Pero no nos fuimos. Desayunamos con calma, nos dimos un último baño en la piscina con calma.

Volvimos a la habitación, mi marido y los niños se ducharon mientras yo recogía y organizaba las cosas. Dejé la maleta casi lista y, mientras mi marido se llevaba algunos bártulos al coche e iba pagando en la recepción, yo me metí en el baño para darme una duchita rápida.

Estaba enjuagándome el pelo cuando se desató el caos.

Los había dejado sentados en una de las camas viendo la tele y me había metido dentro de aquella bañera enorme sin que nada hiciera presagiar lo que se venía.

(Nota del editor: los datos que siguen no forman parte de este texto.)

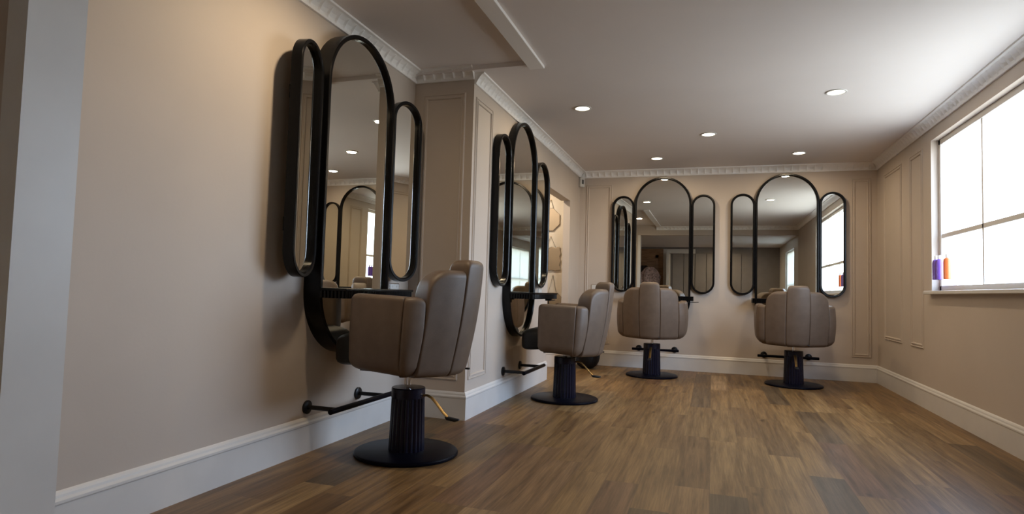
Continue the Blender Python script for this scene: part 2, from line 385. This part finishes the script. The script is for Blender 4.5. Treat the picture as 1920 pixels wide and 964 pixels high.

De pronto, crinch-crash-crinch-crash-craaaassh. Ruido inmenso. Cristales por todas partes.

Me costó entender cómo lo habían hecho mis hijos para cargarse dos cristaleras a la vez. Dos putas cristaleras enormes al mismo tiempo.

Los muy trastos se habían puesto a saltar en la cama y a jugar a pasarse dos bolas de metal que había sobre una bandeja muy mona en el mueble de la televisión. Tenían el tamaño perfecto, me dijeron. Pero eran muy pesadas. Y uno le dio en el pie al otro. Y el otro se enfadó con el uno. Empezaron a tirarse a dar.

Y vamos que si le dieron. Cada uno a un cristal.

¿Ya he mencionado que eran unos cristales enormes? Lo eran. Y carísimos. El de la pared del baño especialmente. La movida esa del cambio de opacidad no es barata, por lo visto.

Vamos, que quisimos quedarnos un rato y un buen rato más del previsto fue el que estuvimos en aquel hotel al que no podremos volver nunca más.

De modo que así fue como mis hijos le pusieron el broche final a las vacaciones más caras de mi vida y a nuestras ganas de irnos por ahí con ellos.